- Goal of the exercise -
From the listing below, pull out the lines that hold "pixels".

- 3D scene scripts -

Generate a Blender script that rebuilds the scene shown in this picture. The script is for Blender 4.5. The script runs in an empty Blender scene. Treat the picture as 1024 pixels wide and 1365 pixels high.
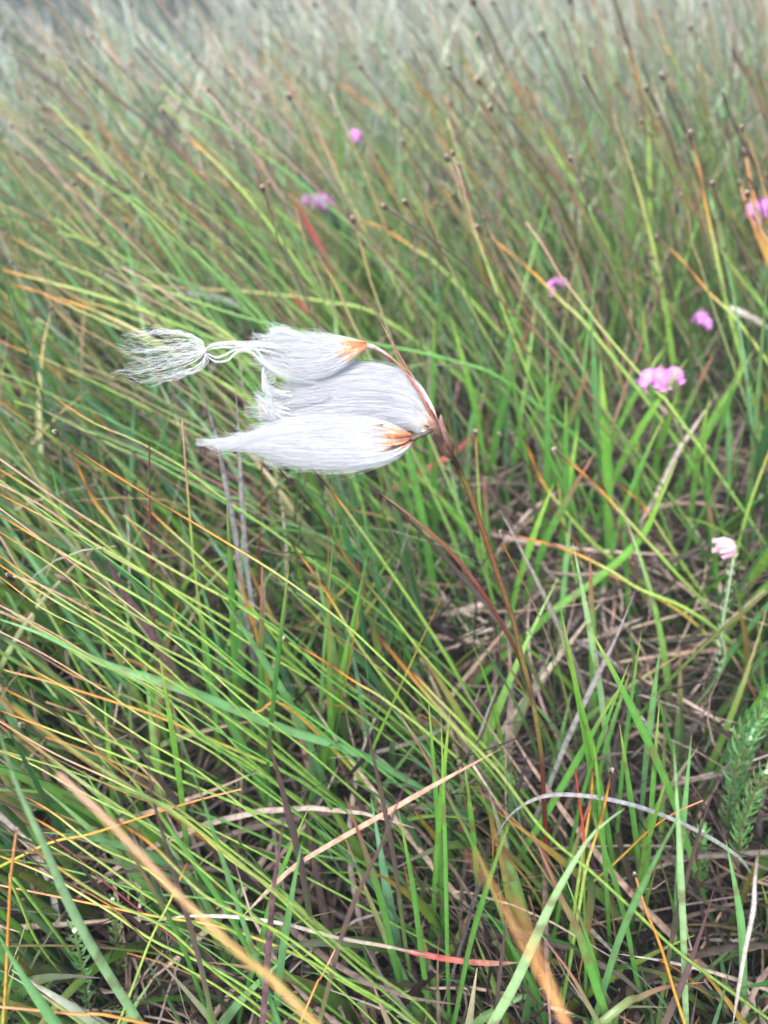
import bpy, math, random
import numpy as np
from mathutils import Vector

random.seed(7)
rng = np.random.default_rng(11)
R = math.radians
scene = bpy.context.scene
col = scene.collection

# ------------------------------------------------------------------ camera
H = 0.42; PITCH = R(38.0); F = 1027.0
cp, sp = math.cos(PITCH), math.sin(PITCH)
CAM = np.array([0.0, 0.0, H])
FWD = np.array([0, cp, -sp]); UP = np.array([0, sp, cp]); RT = np.array([1.0, 0, 0])

def ray(px, py):
    return FWD + RT * ((px - 512) / F) + UP * ((682.5 - py) / F)
def at_depth(px, py, d):
    return CAM + ray(px, py) * d
def at_Y(px, py, Y):
    r = ray(px, py); return CAM + r * (Y / r[1])
def at_h(px, py, h):
    r = ray(px, py); return CAM + r * ((h - H) / r[2])
def project(P):
    v = P - CAM
    d = v @ FWD
    dd = np.where(np.abs(d) < 1e-5, 1e-5, d)
    return 512 + F * (v @ RT) / dd, 682.5 - F * (v @ UP) / dd, d

def terrain(x, y):
    return (0.018 * np.sin(3.1 * x + 1.3) * np.cos(2.3 * y + .4) + 0.05 * np.sin(.8 * x + .5) * np.sin(.7 * y)
            ) * np.clip((y - .25) / .8, 0, 1)

cam = bpy.data.cameras.new("camera"); co = bpy.data.objects.new("camera", cam); col.objects.link(co)
co.location = CAM; co.rotation_euler = (R(90) - PITCH, 0, 0)
cam.sensor_fit = 'VERTICAL'; cam.sensor_height = 36; cam.lens = F / 1365 * 36
cam.clip_start = 0.005; cam.clip_end = 500
cam.dof.use_dof = True; cam.dof.focus_distance = 0.28; cam.dof.aperture_fstop = 8.0
scene.camera = co

# ------------------------------------------------------------------ helpers
def tag(o, label=None, cat=None, group=None, kind=None):
    if label: o['label'] = label
    if cat: o['category'] = cat
    if group: o['group'] = group
    if kind: o['kind'] = kind
    return o

def empty(name, loc):
    o = bpy.data.objects.new(name, None); o.empty_display_size = .02
    o.location = Vector([float(v) for v in loc]); col.objects.link(o); return o

def make_mesh(name, V, Fq, C=None, mat=None, parent=None, tris=None):
    V = np.asarray(V, dtype=np.float32).reshape(-1, 3)
    Fq = np.asarray(Fq, dtype=np.int32).reshape(-1, 4)
    if parent is not None:
        V = V - np.array(parent['_w'] if '_w' in parent else parent.location, dtype=np.float32)
    me = bpy.data.meshes.new(name)
    me.vertices.add(len(V)); me.vertices.foreach_set('co', V.ravel())
    n = len(Fq)
    idx = Fq.ravel(); starts = np.arange(n, dtype=np.int32) * 4
    if tris is not None and len(tris):
        tris = np.asarray(tris, dtype=np.int32).reshape(-1, 3)
        starts = np.concatenate([starts, n * 4 + np.arange(len(tris), dtype=np.int32) * 3])
        idx = np.concatenate([idx, tris.ravel()]); n += len(tris)
    me.loops.add(len(idx)); me.loops.foreach_set('vertex_index', idx)
    me.polygons.add(n); me.polygons.foreach_set('loop_start', starts.astype(np.int32))
    me.polygons.foreach_set('use_smooth', np.ones(n, dtype=bool))
    if C is not None:
        C = np.asarray(C, dtype=np.float32)
        if C.shape[-1] == 3: C = np.concatenate([C.reshape(-1, 3), np.full((len(V), 1), .5, np.float32)], 1)
        a = me.color_attributes.new('Col', 'FLOAT_COLOR', 'POINT')
        a.data.foreach_set('color', C.reshape(-1, 4).ravel())
    me.update(calc_edges=True); me.validate()
    if mat: me.materials.append(mat)
    o = bpy.data.objects.new(name, me); col.objects.link(o)
    if parent is not None: o.parent = parent
    return o

def norm(a): return a / (np.linalg.norm(a, axis=-1, keepdims=True) + 1e-12)

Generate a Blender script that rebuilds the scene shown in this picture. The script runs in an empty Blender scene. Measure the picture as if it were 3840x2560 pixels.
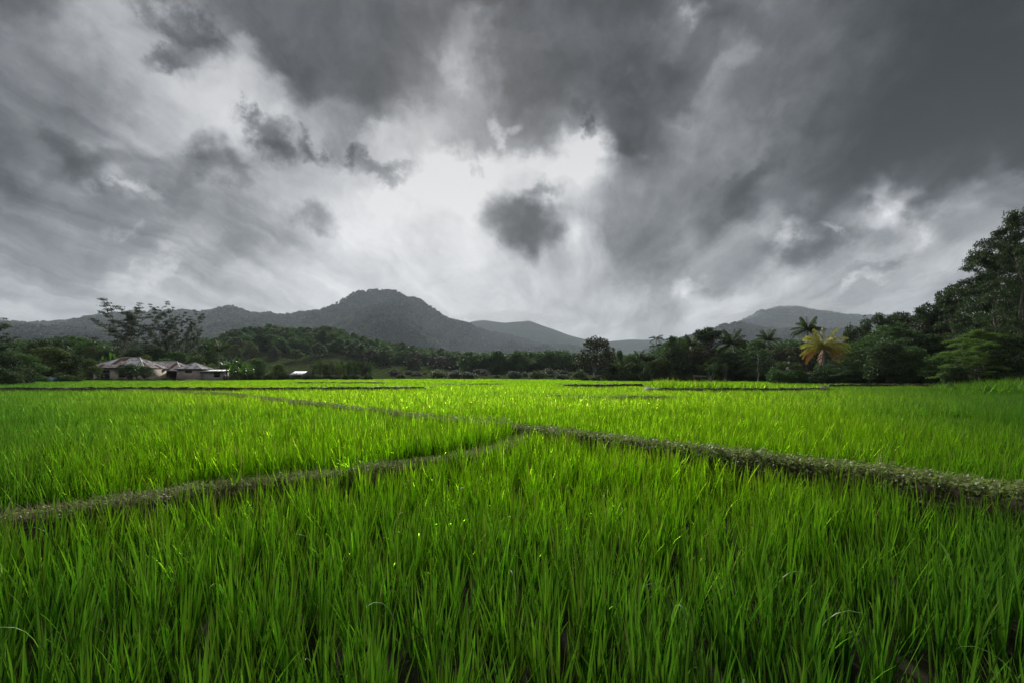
import bpy, math, random
import numpy as np
from mathutils import Vector, Matrix, Euler
R = math.radians
random.seed(7)
rng = np.random.default_rng(7)
sc = bpy.context.scene
COL = sc.collection
CAMZ = 1.52
# ------------------------------------------------------------------ camera
cd = bpy.data.cameras.new('camera'); cam = bpy.data.objects.new('camera', cd); COL.objects.link(cam)
cd.lens = 18.0; cd.sensor_width = 36.0; cd.shift_y = 128/3840
cd.clip_start = 0.05; cd.clip_end = 30000
cam.location = (0, 0, CAMZ); cam.rotation_euler = (R(90), 0, 0)
sc.camera = cam
# ------------------------------------------------------------------ sun
SUN_EL, SUN_AZ = R(27), R(-5)          # azimuth measured from +Y towards +X
sd = bpy.data.lights.new('sun', 'SUN'); sun = bpy.data.objects.new('sun', sd); COL.objects.link(sun)
sd.energy = 4.8; sd.angle = R(6); sd.color = (1.0, 0.955, 0.88)
sdir = Vector((math.sin(SUN_AZ)*math.cos(SUN_EL), math.cos(SUN_AZ)*math.cos(SUN_EL), math.sin(SUN_EL)))
sun.rotation_euler = sdir.to_track_quat('Z', 'Y').to_euler(); sun.location = (0, 0, 60)
# ------------------------------------------------------------------ colour management
sc.view_settings.view_transform = 'Standard'; sc.view_settings.look = 'None'
sc.view_settings.exposure = 0.0; sc.view_settings.gamma = 1.0; sc.view_settings.use_curve_mapping = False
sc.cycles.max_bounces = 4; sc.cycles.diffuse_bounces = 1; sc.cycles.glossy_bounces = 2
sc.cycles.transmission_bounces = 2; sc.cycles.volume_bounces = 0; sc.cycles.transparent_max_bounces = 6
sc.cycles.use_denoising = True

# ------------------------------------------------------------------ sky
class NT:
    def __init__(s, nt): s.nt = nt; nt.nodes.clear()
    def n(s, t, **k):
        nd = s.nt.nodes.new(t)
        for a, v in k.items(): setattr(nd, a, v)
        return nd
    def l(s, a, b): s.nt.links.new(a, b)
    def setin(s, sock, v):
        if isinstance(v, bpy.types.NodeSocket): s.l(v, sock)
        elif v is not None: sock.default_value = v
    def m(s, op, a, b=None, c=None, clamp=False):
        nd = s.n('ShaderNodeMath', operation=op, use_clamp=clamp)
        s.setin(nd.inputs[0], a)
        if b is not None: s.setin(nd.inputs[1], b)
        if c is not None: s.setin(nd.inputs[2], c)
        return nd.outputs[0]
    def vm(s, op, a, b=None, sc_=None):
        nd = s.n('ShaderNodeVectorMath', operation=op)
        s.setin(nd.inputs[0], a)
        if b is not None: s.setin(nd.inputs[1], b)
        if sc_ is not None: s.setin(nd.inputs['Scale'], sc_)
        return nd.outputs[0] if op not in ('LENGTH', 'DOT_PRODUCT') else nd.outputs['Value']
    def noise(s, v, scale, detail=4, rough=.55, col=False, dist=0.0):
        nd = s.n('ShaderNodeTexNoise'); s.setin(nd.inputs['Vector'], v)
        nd.inputs['Scale'].default_value = scale; nd.inputs['Detail'].default_value = detail
        nd.inputs['Roughness'].default_value = rough; nd.inputs['Distortion'].default_value = dist
        return nd.outputs['Color' if col else 'Fac']
    def mr(s, v, a, b, c=0., d=1., smooth=False):
        nd = s.n('ShaderNodeMapRange', interpolation_type='SMOOTHSTEP' if smooth else 'LINEAR')
        s.setin(nd.inputs[0], v)
        for i, x in zip((1, 2, 3, 4), (a, b, c, d)): nd.inputs[i].default_value = x
        return nd.outputs[0]
    def mixf(s, f, a, b):
        nd = s.n('ShaderNodeMix', data_type='FLOAT')
        s.setin(nd.inputs[0], f); s.setin(nd.inputs[2], a); s.setin(nd.inputs[3], b)
        return nd.outputs[0]
    def mixc(s, f, a, b, bt='MIX'):
        nd = s.n('ShaderNodeMix', data_type='RGBA', blend_type=bt)
        s.setin(nd.inputs[0], f)
        for i, v in ((6, a), (7, b)):
            if isinstance(v, tuple) and len(v) == 3: v = (*v, 1)
            s.setin(nd.inputs[i], v)
        return nd.outputs[2]

GRID = '''
95 110 150 188 175 150 115 85 80 75 80 80 90 110 95 90 85 78 80 85 115 95 100 120 115 100 85 70 62 50 42
100 120 150 180 195 160 130 95 75 72 72 80 72 100 140 92 90 88 80 100 120 80 85 110 110 95 80 68 60 50 40
105 125 145 170 190 165 165 165 85 70 72 80 70 110 165 100 90 95 75 95 90 105 120 118 110 90 75 65 55 48 38
100 120 135 160 190 200 205 205 150 72 72 72 80 130 160 95 95 95 105 105 95 120 125 118 105 88 72 62 52 45 32
95 118 130 150 165 190 212 215 200 95 80 72 105 150 160 110 100 105 105 95 100 145 130 120 100 80 68 60 52 42 30
92 115 128 145 158 185 208 220 190 165 130 85 150 185 145 150 130 150 100 90 150 140 125 105 90 75 65 58 52 42 28
75 100 110 150 165 170 165 205 150 190 130 180 185 185 150 165 170 225 105 90 140 145 125 110 90 80 68 60 52 40 30
72 110 85 100 120 130 125 140 170 190 200 185 205 230 230 225 230 225 150 125 135 130 110 110 85 78 65 58 52 60 120
82 90 110 130 150 115 140 150 160 185 215 225 225 235 240 215 200 190 135 130 130 105 90 100 90 80 120 75 80 130 140
95 95 110 115 115 112 135 135 155 155 200 215 220 230 235 170 150 170 130 135 130 95 90 130 100 130 190 130 155 165 160
100 105 115 120 120 125 150 150 155 165 215 210 205 215 225 180 150 200 135 125 120 95 120 160 125 135 150 190 165 160 155
115 110 110 120 125 165 155 150 165 180 205 200 195 205 220 180 170 180 150 130 120 130 130 120 135 165 160 175 165 155 150
150 150 140 165 150 150 155 170 185 190 205 200 190 200 205 200 190 185 160 125 140 130 150 175 160 160 165 165 150 145 140
175 175 165 170 175 165 175 180 185 190 200 195 190 195 200 195 185 175 165 150 180 185 190 165 165 165 160 155 150 145 140
'''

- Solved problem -
Generate a Blender script that rebuilds the scene shown in this picture. The script is for Blender 4.5. The script runs in an empty Blender scene. Treat the picture as 1024 pixels wide and 1365 pixels high.
Generate a Blender script that rebuilds the scene shown in this picture. The script runs in an empty Blender scene. Measure the picture as if it were 3840x2560 pixels.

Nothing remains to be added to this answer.